▶ **AIM**:
Take the lines from the beginning of the material through the line containing "gravel', 'weeds', kind='stuff')" and retype them exactly, leaving the pictures out.

▶ **MATERIAL PROVIDED**:
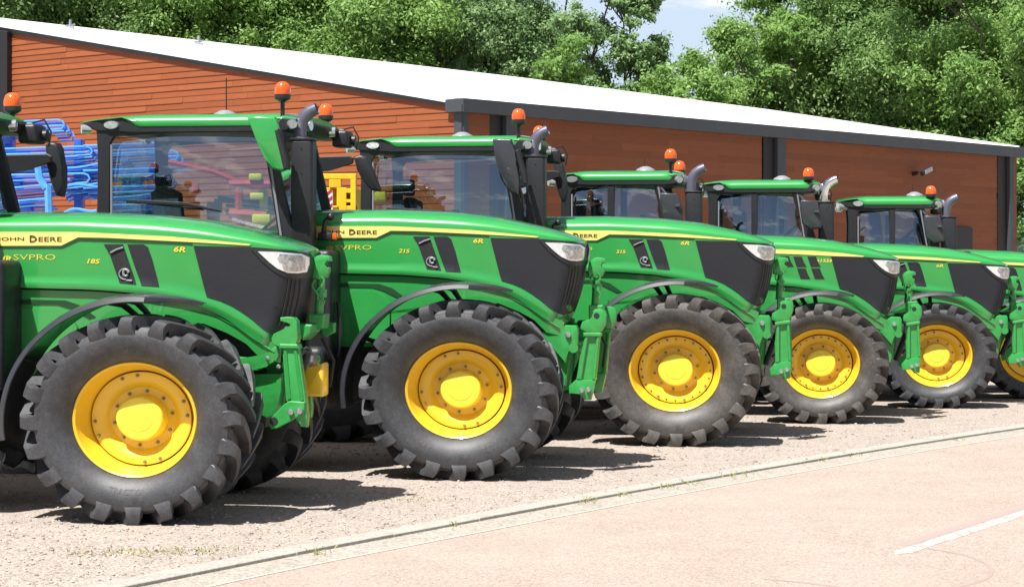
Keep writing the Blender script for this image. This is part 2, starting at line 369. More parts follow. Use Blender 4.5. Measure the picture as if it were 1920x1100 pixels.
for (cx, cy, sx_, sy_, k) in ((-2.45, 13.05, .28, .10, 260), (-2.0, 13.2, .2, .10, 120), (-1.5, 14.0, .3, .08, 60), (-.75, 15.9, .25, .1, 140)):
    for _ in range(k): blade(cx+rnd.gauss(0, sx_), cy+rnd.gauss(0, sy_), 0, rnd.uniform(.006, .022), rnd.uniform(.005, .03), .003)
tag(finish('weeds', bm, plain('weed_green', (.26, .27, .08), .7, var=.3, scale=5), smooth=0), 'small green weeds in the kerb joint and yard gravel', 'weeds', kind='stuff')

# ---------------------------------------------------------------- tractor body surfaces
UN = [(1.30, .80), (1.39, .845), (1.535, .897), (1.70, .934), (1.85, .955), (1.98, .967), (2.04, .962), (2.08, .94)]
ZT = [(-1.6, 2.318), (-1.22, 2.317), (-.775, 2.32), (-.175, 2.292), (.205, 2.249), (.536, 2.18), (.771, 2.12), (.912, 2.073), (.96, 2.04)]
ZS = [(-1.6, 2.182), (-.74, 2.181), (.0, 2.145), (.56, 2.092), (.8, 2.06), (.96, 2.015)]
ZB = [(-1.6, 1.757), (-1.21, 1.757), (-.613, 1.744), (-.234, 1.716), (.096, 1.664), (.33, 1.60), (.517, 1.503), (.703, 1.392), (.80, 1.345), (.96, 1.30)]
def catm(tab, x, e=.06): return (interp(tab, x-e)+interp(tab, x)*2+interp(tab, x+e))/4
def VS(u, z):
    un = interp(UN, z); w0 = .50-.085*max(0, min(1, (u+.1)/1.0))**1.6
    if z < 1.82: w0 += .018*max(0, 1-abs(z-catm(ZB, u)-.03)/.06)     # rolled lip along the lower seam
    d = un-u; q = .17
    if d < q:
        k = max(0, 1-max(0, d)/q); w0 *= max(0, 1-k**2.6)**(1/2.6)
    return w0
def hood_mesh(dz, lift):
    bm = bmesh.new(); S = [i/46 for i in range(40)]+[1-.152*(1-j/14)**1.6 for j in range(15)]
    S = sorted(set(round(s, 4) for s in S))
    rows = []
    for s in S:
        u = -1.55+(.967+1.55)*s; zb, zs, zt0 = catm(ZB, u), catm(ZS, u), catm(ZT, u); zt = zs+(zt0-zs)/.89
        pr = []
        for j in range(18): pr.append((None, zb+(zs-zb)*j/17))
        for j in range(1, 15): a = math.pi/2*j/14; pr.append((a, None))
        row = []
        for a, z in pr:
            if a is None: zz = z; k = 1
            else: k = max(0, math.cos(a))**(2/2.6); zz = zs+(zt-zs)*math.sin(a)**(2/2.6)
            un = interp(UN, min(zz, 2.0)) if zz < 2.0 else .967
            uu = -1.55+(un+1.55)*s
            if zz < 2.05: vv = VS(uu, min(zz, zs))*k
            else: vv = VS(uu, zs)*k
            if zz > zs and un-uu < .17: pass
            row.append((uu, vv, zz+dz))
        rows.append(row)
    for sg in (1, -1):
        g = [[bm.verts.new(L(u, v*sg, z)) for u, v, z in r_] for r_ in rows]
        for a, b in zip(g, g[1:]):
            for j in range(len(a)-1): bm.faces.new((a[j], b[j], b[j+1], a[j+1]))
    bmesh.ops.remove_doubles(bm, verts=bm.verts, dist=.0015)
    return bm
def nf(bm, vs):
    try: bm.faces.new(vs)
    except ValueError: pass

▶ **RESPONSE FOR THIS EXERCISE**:
Keep writing the Blender script for this image. This is part 2, starting at line 369. More parts follow. Use Blender 4.5. Measure the picture as if it were 1920x1100 pixels.
for (cx, cy, sx_, sy_, k) in ((-2.45, 13.05, .28, .10, 260), (-2.0, 13.2, .2, .10, 120), (-1.5, 14.0, .3, .08, 60), (-.75, 15.9, .25, .1, 140)):
    for _ in range(k): blade(cx+rnd.gauss(0, sx_), cy+rnd.gauss(0, sy_), 0, rnd.uniform(.006, .022), rnd.uniform(.005, .03), .003)
tag(finish('weeds', bm, plain('weed_green', (.26, .27, .08), .7, var=.3, scale=5), smooth=0), 'small green weeds in the kerb joint and yard gravel', 'weeds', kind='stuff')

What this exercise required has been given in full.